Most of the tracks pit the vocalist's mad spoken-word rants over the fractalized anarchy of guitar, drums and bass. Cuts like "Jesus Marches with a Little Spider" and "Too Many Boats" have a disturbing internal logic that doesn't quite map to the real world. It's a little like Mark E. Smith might sound if he hired Superchunk for a backing band and told them to put one to three extra beats in every measure.

The best tracks -- standouts include "Song Number Three", "Little White Sneakers" and "Narcosynthesis" -- are the more melodic ones, blending occasionally-syrupy harmonies with the bracing acerbity of off-balance drums and odd lyrics. "Little White Sneakers", for instance, contains an extended section where the singer repeatings the phrase "I'll push you off the mat", which makes it a song about either wrestling or some kind of weird sexual ritual -- or maybe, god help us, a little of both.
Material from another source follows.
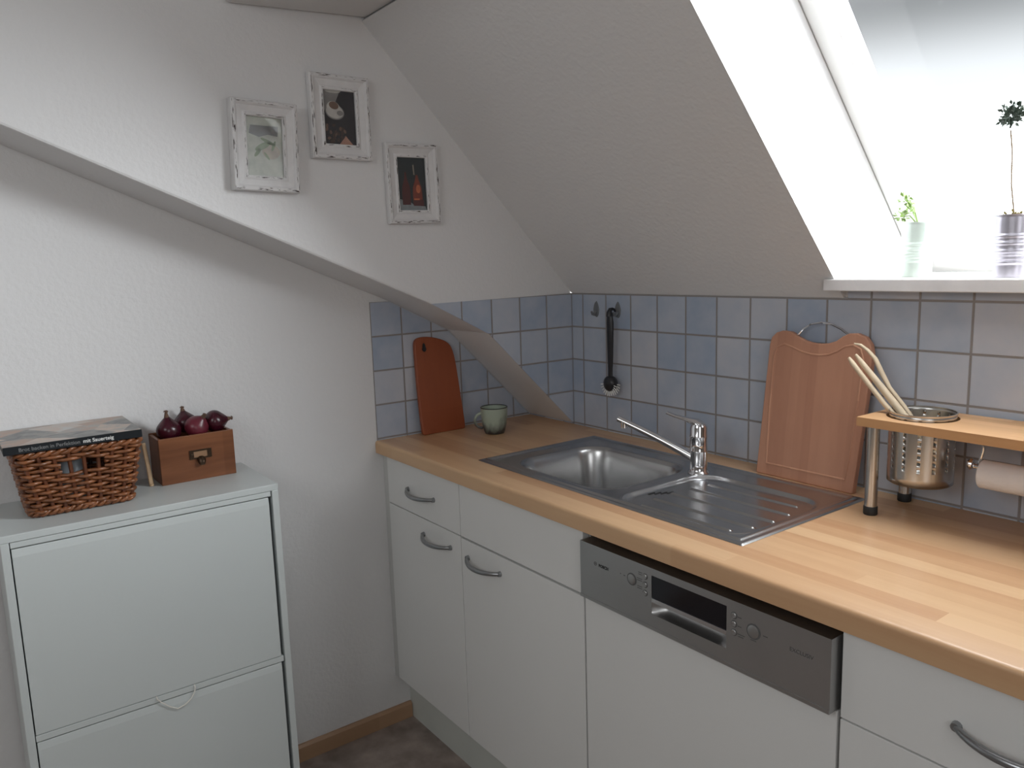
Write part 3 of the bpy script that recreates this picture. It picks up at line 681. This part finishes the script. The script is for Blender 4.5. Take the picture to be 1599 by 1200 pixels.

Similarly, "Re: Maeve (Everybody Knows)", despite its quiet, fairly lyric opening, soon degenerates (or blossoms, depending on how you look at things) into a fast rant of "Everybody knows / The French make the best music / Everybody knows / The Swiss make the best chocolate..." The whole thing is bizarrely compelling, because the singer barks out these lines like they are crucial information, the kind of thing we will run into real trouble without knowing.

This is dance music from a parallel universe. This is poetry fresh out of an insane asylum. This is rock and roll filtered through a prism into extraterrestrial rainbows. This is not a test. This is Tristan da Cunha.